***** Working data

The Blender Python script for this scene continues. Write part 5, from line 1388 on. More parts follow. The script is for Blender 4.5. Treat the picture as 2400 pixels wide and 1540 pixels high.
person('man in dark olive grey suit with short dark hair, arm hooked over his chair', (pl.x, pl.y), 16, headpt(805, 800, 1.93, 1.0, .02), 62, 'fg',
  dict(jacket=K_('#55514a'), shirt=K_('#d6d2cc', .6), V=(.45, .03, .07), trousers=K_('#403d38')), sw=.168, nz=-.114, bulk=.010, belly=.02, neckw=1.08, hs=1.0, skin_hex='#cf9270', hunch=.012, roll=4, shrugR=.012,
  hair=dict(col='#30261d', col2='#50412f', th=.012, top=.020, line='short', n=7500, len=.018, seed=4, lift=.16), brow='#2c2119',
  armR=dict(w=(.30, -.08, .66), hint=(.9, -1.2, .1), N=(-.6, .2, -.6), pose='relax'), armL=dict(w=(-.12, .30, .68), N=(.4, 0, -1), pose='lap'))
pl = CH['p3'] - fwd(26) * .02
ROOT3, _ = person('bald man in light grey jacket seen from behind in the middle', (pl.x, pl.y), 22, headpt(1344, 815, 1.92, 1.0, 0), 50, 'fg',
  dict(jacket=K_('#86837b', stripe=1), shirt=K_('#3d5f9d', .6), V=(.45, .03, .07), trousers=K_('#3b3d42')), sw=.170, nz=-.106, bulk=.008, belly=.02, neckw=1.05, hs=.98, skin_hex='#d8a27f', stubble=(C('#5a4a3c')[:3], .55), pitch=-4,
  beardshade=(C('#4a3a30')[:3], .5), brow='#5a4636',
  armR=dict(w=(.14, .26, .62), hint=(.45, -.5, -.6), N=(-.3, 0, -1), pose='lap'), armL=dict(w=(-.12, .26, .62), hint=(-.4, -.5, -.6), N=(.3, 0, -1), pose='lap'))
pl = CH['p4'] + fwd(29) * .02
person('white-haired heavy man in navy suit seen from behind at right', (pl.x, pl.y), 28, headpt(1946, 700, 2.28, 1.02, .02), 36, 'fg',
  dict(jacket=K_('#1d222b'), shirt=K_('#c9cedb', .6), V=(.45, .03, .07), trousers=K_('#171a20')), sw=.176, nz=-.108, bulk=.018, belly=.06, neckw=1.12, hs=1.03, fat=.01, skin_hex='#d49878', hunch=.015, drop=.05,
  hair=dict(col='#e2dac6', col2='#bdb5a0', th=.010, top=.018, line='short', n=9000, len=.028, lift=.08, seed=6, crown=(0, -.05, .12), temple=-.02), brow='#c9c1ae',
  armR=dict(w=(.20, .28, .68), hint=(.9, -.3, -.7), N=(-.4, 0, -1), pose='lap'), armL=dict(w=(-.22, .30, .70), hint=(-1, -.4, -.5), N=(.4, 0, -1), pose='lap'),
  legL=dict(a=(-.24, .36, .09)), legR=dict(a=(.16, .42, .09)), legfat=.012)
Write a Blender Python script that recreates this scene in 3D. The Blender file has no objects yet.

**********

→ Task brief:
Your task is to retype all the records above with nothing left out.

→ Full response:
The Blender Python script for this scene continues. Write part 5, from line 1388 on. More parts follow. The script is for Blender 4.5. Treat the picture as 2400 pixels wide and 1540 pixels high.
person('man in dark olive grey suit with short dark hair, arm hooked over his chair', (pl.x, pl.y), 16, headpt(805, 800, 1.93, 1.0, .02), 62, 'fg',
  dict(jacket=K_('#55514a'), shirt=K_('#d6d2cc', .6), V=(.45, .03, .07), trousers=K_('#403d38')), sw=.168, nz=-.114, bulk=.010, belly=.02, neckw=1.08, hs=1.0, skin_hex='#cf9270', hunch=.012, roll=4, shrugR=.012,
  hair=dict(col='#30261d', col2='#50412f', th=.012, top=.020, line='short', n=7500, len=.018, seed=4, lift=.16), brow='#2c2119',
  armR=dict(w=(.30, -.08, .66), hint=(.9, -1.2, .1), N=(-.6, .2, -.6), pose='relax'), armL=dict(w=(-.12, .30, .68), N=(.4, 0, -1), pose='lap'))
pl = CH['p3'] - fwd(26) * .02
ROOT3, _ = person('bald man in light grey jacket seen from behind in the middle', (pl.x, pl.y), 22, headpt(1344, 815, 1.92, 1.0, 0), 50, 'fg',
  dict(jacket=K_('#86837b', stripe=1), shirt=K_('#3d5f9d', .6), V=(.45, .03, .07), trousers=K_('#3b3d42')), sw=.170, nz=-.106, bulk=.008, belly=.02, neckw=1.05, hs=.98, skin_hex='#d8a27f', stubble=(C('#5a4a3c')[:3], .55), pitch=-4,
  beardshade=(C('#4a3a30')[:3], .5), brow='#5a4636',
  armR=dict(w=(.14, .26, .62), hint=(.45, -.5, -.6), N=(-.3, 0, -1), pose='lap'), armL=dict(w=(-.12, .26, .62), hint=(-.4, -.5, -.6), N=(.3, 0, -1), pose='lap'))
pl = CH['p4'] + fwd(29) * .02
person('white-haired heavy man in navy suit seen from behind at right', (pl.x, pl.y), 28, headpt(1946, 700, 2.28, 1.02, .02), 36, 'fg',
  dict(jacket=K_('#1d222b'), shirt=K_('#c9cedb', .6), V=(.45, .03, .07), trousers=K_('#171a20')), sw=.176, nz=-.108, bulk=.018, belly=.06, neckw=1.12, hs=1.03, fat=.01, skin_hex='#d49878', hunch=.015, drop=.05,
  hair=dict(col='#e2dac6', col2='#bdb5a0', th=.010, top=.018, line='short', n=9000, len=.028, lift=.08, seed=6, crown=(0, -.05, .12), temple=-.02), brow='#c9c1ae',
  armR=dict(w=(.20, .28, .68), hint=(.9, -.3, -.7), N=(-.4, 0, -1), pose='lap'), armL=dict(w=(-.22, .30, .70), hint=(-1, -.4, -.5), N=(.4, 0, -1), pose='lap'),
  legL=dict(a=(-.24, .36, .09)), legR=dict(a=(.16, .42, .09)), legfat=.012)
Write a Blender Python script that recreates this scene in 3D. The Blender file has no objects yet.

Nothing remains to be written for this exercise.